Collins, McCaskill hawk payroll tax cut bill

"It's hard to find around here, because too many people are worried about the politics and not about the policy."

She estimated that an extension could get done in two or three days if "people would quit worrying about winning elections and worry more about trying to get along and get something done."

Senate Majority Leader Harry Reid (D-Nev.) said on Wednesday that his chamber would remain in session until a deal is reached. 

If the House wants to adjourn for the year without an agreement, Speaker John Boehner (R-Ohio) risks "embarrassment" and "humiliation" for leaving town, Reid said. 

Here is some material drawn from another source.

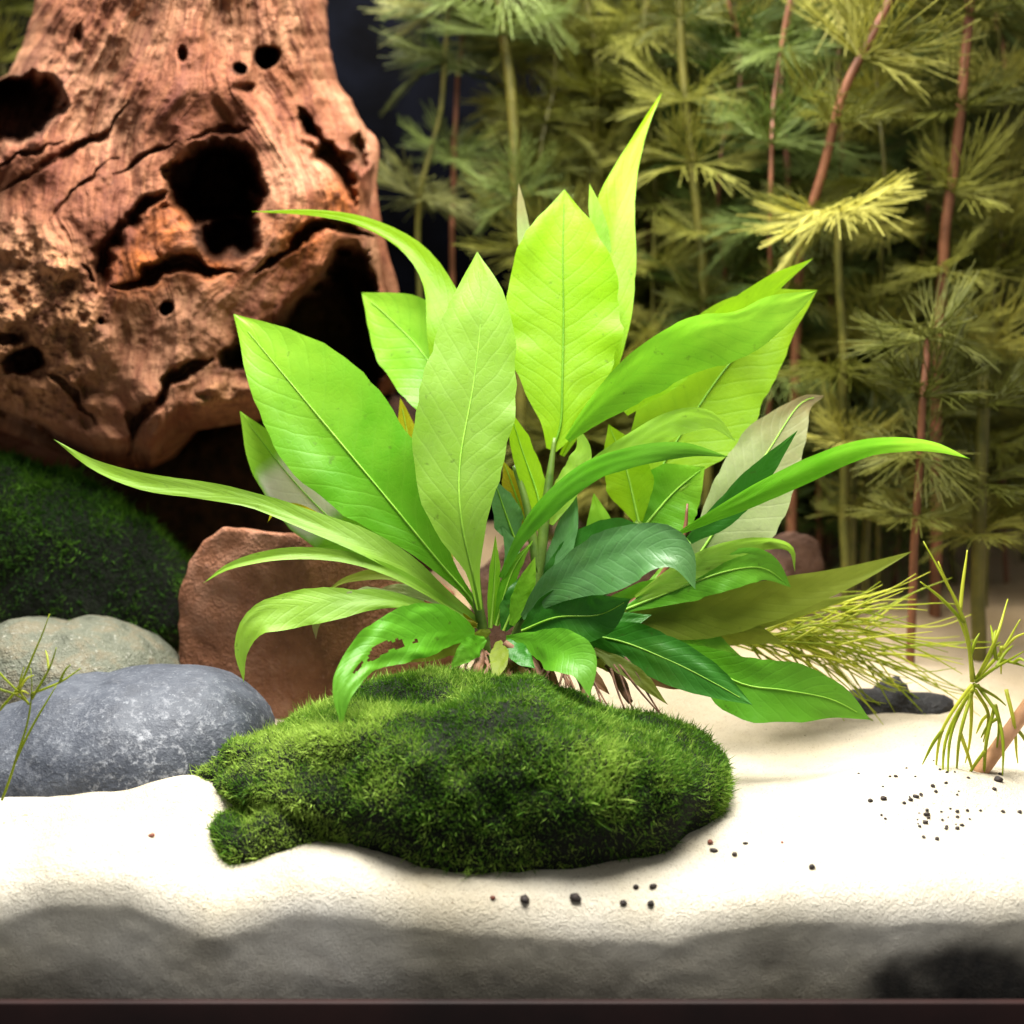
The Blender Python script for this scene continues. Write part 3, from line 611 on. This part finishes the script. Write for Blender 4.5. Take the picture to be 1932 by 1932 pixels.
# centre-left pair
leaf([(440, 592, 2.8), (540, 712, 2.0), (640, 832, 1.2), (740, 952, .5), (830, 1062, 0), (890, 1132, -.2), B0], [0, 44, 84, 104, 96, 70, 28, 8, 6], [0, 64, 108, 124, 112, 92, 42, 9, 6], 'green', 0, .06, .05)
leaf([(900, 474, 1.6), (908, 580, .9), (894, 720, .1), (868, 870, -.8), (870, 980, -1.3), (892, 1085, -1.2), (905, 1150, -.8)], [0, 52, 84, 96, 96, 88, 56, 10, 5], [0, 44, 66, 84, 86, 80, 52, 14, 5], 'pale', 0, .1, .05)
# long narrow leaves to the left
leaf([(100, 828, 0), (180, 878, -.2), (270, 909, -.4), (380, 926, -.5), (480, 946, -.6), (580, 984, -.7), (680, 1024, -.7), (780, 1080, -.6), B0], [0, 11, 18, 17, 14, 20, 26, 24, 12, 6], [0, 10, 18, 18, 15, 22, 30, 26, 12, 6], 'pale', [10, 10, 15, 15, 25, 30, 20, 10], .2, .04, None)
leaf([(384, 1100, -1.2), (440, 1066, -1.2), (540, 1046, -1.1), (640, 1050, -1), (720, 1072, -.9), (790, 1106, -.8), B0], [0, 9, 12, 12, 11, 10, 8, 6], None, 'pale', 20, .3, .02, None)
leaf([(612, 1118, .6), (660, 1092, .6), (740, 1084, .5), (830, 1120, .2), B0], [0, 10, 13, 11, 6], None, 'olive', 10, .2, .03, None)
leaf([(460, 1288, -2.4), (452, 1222, -2.4), (482, 1166, -2.2), (560, 1142, -1.8), (650, 1136, -1.4), (760, 1136, -1), B0], [0, 22, 46, 44, 26, 12, 8, 6], [0, 12, 26, 34, 24, 12, 8, 6], 'pale', [0, 5, 20, 30, 20, 10], .15, .06, None)
leaf([(596, 1206, -1.8), (600, 1170, -1.7), (640, 1142, -1.4), (720, 1130, -1), (800, 1136, -.8)], [0, 14, 20, 24, 14, 6], None, 'silver', 20, .2, .08, None)
leaf([(644, 1372, -5.2), (650, 1300, -4.9), (690, 1240, -4.2), (760, 1205, -3.4), (830, 1190, -2.4), (895, 1195, -1.2)], [0, 22, 32, 46, 44, 28, 8], [0, 26, 40, 58, 60, 40, 8], 'mature', 0, .05, .05, None, n_=60, m_=25, holes=[(.42, .05, .05, .22), (.50, .15, .035, .2), (.36, .25, .03, .18), (.27, .1, .035, .12), (.6, .25, .02, .1)])
# right side
leaf([(1556, 746, 3.2), (1508, 764, 2.7), (1450, 850, 1.8), (1390, 940, 1.0), (1330, 1030, .4), (1290, 1090, .2)], [0, 16, 56, 62, 50, 30, 8], [0, 30, 60, 88, 100, 60, 10], 'silver', 0, .08, .04)
leaf([(1505, 812, -.2), (1450, 878, -.1), (1380, 955, 0), (1300, 1020, 0)], [0, 18, 30, 24, 8], [0, 14, 26, 26, 8], 'dark', 10, .1, .04, None)  # dark blade standing in for the fold shadow on the silver leaf
leaf([(1830, 866, -.5), (1750, 841, -.8), (1650, 842, -1), (1550, 874, -1.1), (1450, 922, -1), (1370, 962, -.8), (1285, 1004, -.4)], [0, 13, 19, 24, 26, 24, 14, 4], [0, 12, 18, 22, 24, 20, 12, 4], 'green', [35, 35, 30, 30, 20, 10], .2, .03, None)
leaf([(1388, 832, -.4), (1340, 790, -.2), (1270, 795, 0), (1190, 840, .2), (1110, 890, .3), (1040, 950, .3)], [0, 20, 26, 22, 16, 6], [0, 24, 34, 26, 16, 6], 'pale', [20, 25, 20, 10], .15, .05, None)
leaf([(1375, 862, -1.0), (1290, 850, -.9), (1200, 862, -.8), (1110, 890, -.6), (1040, 945, -.5), (985, 1010, -.4), (945, 1090, -.4)], [0, 18, 26, 26, 24, 20, 10, 5], [0, 12, 20, 24, 26, 22, 12, 5], 'mature', [20, 30, 30, 20, 10], .2, .05, None)
leaf([(1250, 1010, .6), (1160, 1020, .6), (1080, 1060, .4), (1000, 1130, 0)], [0, 40, 48, 30, 6], None, 'dark', 0, .1, .05)
leaf([(1500, 1078, .6), (1490, 1034, .5), (1430, 1026, .3), (1360, 1044, 0), (1290, 1080, -.2), (1200, 1130, -.4)], [0, 10, 16, 22, 22, 8], None, 'pale', 15, .2, .05, None)
leaf([(1492, 1108, .4), (1440, 1072, .3), (1370, 1078, 0), (1280, 1110, -.2), (1180, 1150, -.5)], [0, 34, 40, 36, 22, 6], [0, 26, 36, 36, 22, 6], 'mature', 0, .1, .05)
leaf([(1722, 1040, 1.2), (1620, 1085, 1.0), (1500, 1120, .6), (1380, 1150, .2), (1250, 1165, -.2), (1120, 1180, -.5)], [0, 20, 32, 44, 50, 40, 8], [0, 12, 28, 40, 50, 40, 8], 'olive', 10, .1, .04, None)
leaf([(1640, 1118, 1.6), (1540, 1142, 1.3), (1430, 1168, .8), (1310, 1180, .3), (1190, 1180, -.3)], [0, 10, 18, 26, 24, 8], None, 'olive', 15, .15, .04, None)
leaf([(1312, 1112, -3.4), (1280, 1052, -3.1), (1215, 1034, -2.6), (1120, 1066, -2.0), (1040, 1112, -1.4), (985, 1165, -.9)], [0, 40, 50, 52, 40, 26, 6], [0, 30, 64, 70, 46, 26, 6], 'blue', [-10, -15, -20, -15, -10], .12, .04, None)
leaf([(1190, 1130, -2.2), (1130, 1160, -2), (1050, 1165, -1.5), (985, 1190, -1)], [0, 44, 62, 44, 8], [0, 40, 56, 44, 8], 'dark', 0, .08, .06)
leaf([(1112, 1314, -4.0), (1098, 1262, -3.6), (1062, 1228, -2.8), (1000, 1208, -1.6), (955, 1205, -1)], [0, 44, 40, 18, 6], [0, 34, 50, 24, 6], 'mature', 0, .08, .04, None)
leaf([(1420, 1330, -3.0), (1350, 1290, -2.6), (1260, 1245, -2.0), (1150, 1205, -1.2), (1010, 1195, -.8)], [0, 34, 46, 42, 26, 6], [0, 34, 46, 44, 26, 6], 'dark', 0, .08, .05)
leaf([(1642, 1358, -2.2), (1570, 1320, -2.2), (1480, 1302, -2.2), (1400, 1290, -2.0), (1300, 1240, -1.5), (1180, 1200, -1)], [0, 36, 56, 54, 36, 14, 6], [0, 40, 62, 66, 40, 14, 6], 'mature', 0, .06, .05)
for pts_, w_, m_ in [([(1480, 1215, .8), (1400, 1190, .6), (1300, 1180, .2), (1180, 1185, -.4)], [0, 26, 38, 34, 8], 'olive'), ([(1400, 1240, .2), (1330, 1215, .1), (1240, 1205, -.1), (1130, 1200, -.5)], [0, 28, 36, 30, 8], 'mature'),
        ([(1300, 1260, -.8), (1230, 1262, -.8), (1150, 1235, -.8), (1040, 1210, -.9)], [0, 22, 32, 26, 6], 'olive'), ([(1345, 1100, .3), (1280, 1110, .2), (1190, 1140, 0), (1090, 1180, -.4)], [0, 26, 36, 28, 6], 'mature'),
        ([(1230, 1160, -.6), (1170, 1175, -.7), (1080, 1185, -.8), (1000, 1200, -.9)], [0, 22, 30, 24, 6], 'dark'), ([(850, 1262, -2.4), (880, 1230, -2), (915, 1205, -1.3)], [0, 18, 24, 6], 'mature'),
        ([(935, 1285, -2.8), (942, 1250, -2.2), (940, 1210, -1.4)], [0, 16, 20, 6], 'olive'), ([(1010, 1262, -2.6), (985, 1240, -2.1), (955, 1208, -1.4)], [0, 16, 20, 6], 'dark'), ([(800, 1180, -.6), (845, 1165, -.6), (900, 1180, -.7)], [0, 14, 16, 5], 'yellow')]:
    leaf(pts_, w_, None, m_, random.choice([-15, 0, 15]), .1, .06, None)
leaf([(990, 1080, -.2), (975, 1130, -.5), (950, 1190, -.7)], [0, 22, 26, 6], None, 'dark', 0, .1, .05)
leaf([(935, 1010, -.2), (932, 1100, -.4), (925, 1185, -.6)], [0, 12, 14, 5], None, 'fresh', 30, .1, .05)
leaf([(1005, 1020, 0), (965, 1080, -.3), (935, 1180, -.6)], [0, 13, 16, 5], None, 'green', 30, .1, .05)
leaf([(770, 1250, -.2), (830, 1222, -.4), (900, 1205, -.6)], [0, 20, 22, 6], None, 'olive', 0, .1, .05, None)
for pts_, w_, m_ in [([(1085, 905, .9), (1075, 980, .6), (1050, 1060, .3), (1000, 1140, -.1)], [0, 20, 26, 6], 'blue'), ([(1120, 930, 1.2), (1130, 1000, .9), (1100, 1090, .5)], [0, 24, 28, 8], 'green'),
        ([(1085, 800, 1.0), (1100, 850, .9), (1070, 920, .7), (1040, 990, .4)], [0, 22, 26, 5], 'pale'), ([(1150, 1010, 1.6), (1110, 1060, 1.2), (1060, 1120, .6)], [0, 14, 16, 5], 'yellow'),
        ([(1200, 1060, .2), (1130, 1090, 0), (1040, 1150, -.3)], [0, 18, 22, 6], 'green'), ([(945, 985, .2), (965, 1040, .1), (960, 1110, -.2)], [0, 14, 18, 5], 'blue'),
        ([(880, 1230, -1.2), (900, 1205, -1), (925, 1190, -.8)], [0, 12, 14, 4], 'olive'), ([(1010, 1050, -.6), (990, 1110, -.7), (965, 1180, -.8)], [0, 16, 20, 5], 'fresh'),
        ([(1420, 1010, 1.2), (1360, 1000, 1), (1300, 1050, .5), (1220, 1110, 0)], [0, 24, 34, 22, 6], 'fresh'), ([(1180, 1240, -1.6), (1110, 1215, -1.3), (1030, 1200, -1)], [0, 24, 26, 6], 'dark'),
        ([(1260, 1330, -2.4), (1200, 1275, -2), (1120, 1225, -1.4)], [0, 14, 18, 5], 'olive'), ([(505, 985, -.1), (520, 965, -.2), (560, 960, -.3), (640, 1000, -.4)], [0, 8, 12, 12, 5], 'yellow'),
        ([(700, 1120, -.2), (745, 1112, -.3), (800, 1120, -.4), (860, 1150, -.5)], [0, 10, 13, 10, 5], 'silver'), ([(1000, 1290, -2.2), (970, 1262, -1.8), (945, 1225, -1.2)], [0, 16, 20, 6], 'dead'), ([(1060, 1300, -2.2), (1030, 1270, -1.8), (990, 1230, -1.2)], [0, 16, 18, 6], 'dead'), ([(1150, 1310, -2), (1120, 1280, -1.8), (1060, 1230, -1)], [0, 14, 18, 6], 'dead'), ([(1330, 1300, -1.2), (1240, 1275, -1.2), (1130, 1225, -1)], [0, 18, 22, 6], 'dead')]:
    leaf(pts_, w_, None, m_, random.choice([-20, 0, 15, 25]), .12, .06, None)
# stems
ptube('stem', [(935, 1290, -.6), (985, 1180, -.4), (1015, 1080, 0), (1030, 960, .4), (1042, 860, .8), (1046, 825, .95)], [.2, .18, .16, .15, .12, .05], M['stem'], plant, 30, 10, .03)
ptube('stem', [(920, 1290, -.5), (912, 1190, -.5), (900, 1120, -.4), (890, 1000, .4), (885, 850, 2)], [.16, .15, .12, .1, .08], M['stem'], plant, 26, 10, .03)
ptube('stem', [(950, 1290, -.5), (1060, 1180, -.2), (1170, 1080, .4), (1205, 985, 1.3)], [.26, .22, .18, .14], M['stem'], plant, 26, 10, .03)
ptube('stem', [(1000, 1270, -.4), (1130, 1180, -.2), (1230, 1110, 0), (1285, 1020, .1), (1296, 950, .4)], [.2, .18, .14, .1, .03], M['stemred'], plant, 26, 10, .03)
ptube('stem', [(1015, 1080, 0), (995, 960, .4), (970, 880, .8)], [.16, .12, .08], M['stem'], plant, 18, 8, .02)
for k, (a, b) in enumerate([((930, 1250), (955, 1300)), ((985, 1255), (1005, 1310)), ((1030, 1265), (1040, 1320)), ((890, 1240), (870, 1300)), ((1075, 1270), (1110, 1330)), ((960, 1220), (1040, 1290)), ((1130, 1270), (1190, 1330))]):
    ptube('rhizome', [(a[0], a[1], -.9-.1*k), ((a[0]+b[0])/2+6, (a[1]+b[1])/2, -1.6), (b[0], b[1], -2.2)], [.1, .17, .08], M['rhizome'], plant, 18, 8, .3)
for k in range(34):
    u0 = random.uniform(870, 1150); u1 = u0+random.uniform(-50, 130); vv = 1300+max(0, (u1-1000))*.16
    ptube('root', [(u0, 1235, -1.0), ((u0+u1)/2+random.uniform(-20, 20), 1265, -1.8), (u1, vv+random.uniform(0, 26), -2.6)], [.05, .04, .02], M['rhizome'], plant, 14, 6, .16)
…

"Republicans can come to the negotiating table, we welcome them, and work with us to forge a compromise that gives the middle class the relief they need," Reid told reporters.  

"Or Republicans can continue to squander valuable time by trying to appease the Tea Party."

While standing next to Collins in a news conference on Tuesday, Senate Minority Leader Mitch McConnell (R-Ky.), was put on the spot about his support for the bipartisan plan — and he didn't exactly give it a ringing endorsement: "I am not in favor of raising taxes on working people. I do favor extending the payroll tax holiday for another year, in conjunction with job creating proposals."

Although the comment was construed to mean he couldn't support the Collins-McCaskill measure, the senator from Maine turned it into a positive on Wednesday. 

"Well, actually, what the minority leader said is very consistent with our bill," she said.

"It does not raise taxes on middle-income families, and it does have to create jobs."

As various proposals float around the halls of the Capitol, McCaskill and Collins insist they have a compromise in hand that could pass. 

"Well, I think what we all need to start focusing on is trying to find a compromise that can pass," McCaskill said. "That's what Susan and I have done. There are things in this bill I'm not crazy about. Some things she's not crazy about. But it's a real middle ground."

McCaskill called some of the proposals the House is considering "political red meat" and "it's stuff that will divide us further."

"And they know it's not going to pass the Senate," she said. "Why don't we try to focus on a bill that has things that could get support as opposed to trying to divide us for political purposes?"

With divisions evident between Democrats and Republicans and within the GOP ranks, Collins called out President Obama for rhetoric she said "is not helping to bring people together."

"And after all, he's not just a bystander. He is the president of the United States. I'd like to see him show more leadership," she said. 

"But what we're trying to do is to transcend all of the partisan rhetoric regardless of which side it comes from, whether it's the Senate, the House or the president. We're trying to get things done for the American people. And we have very little time to accomplish this."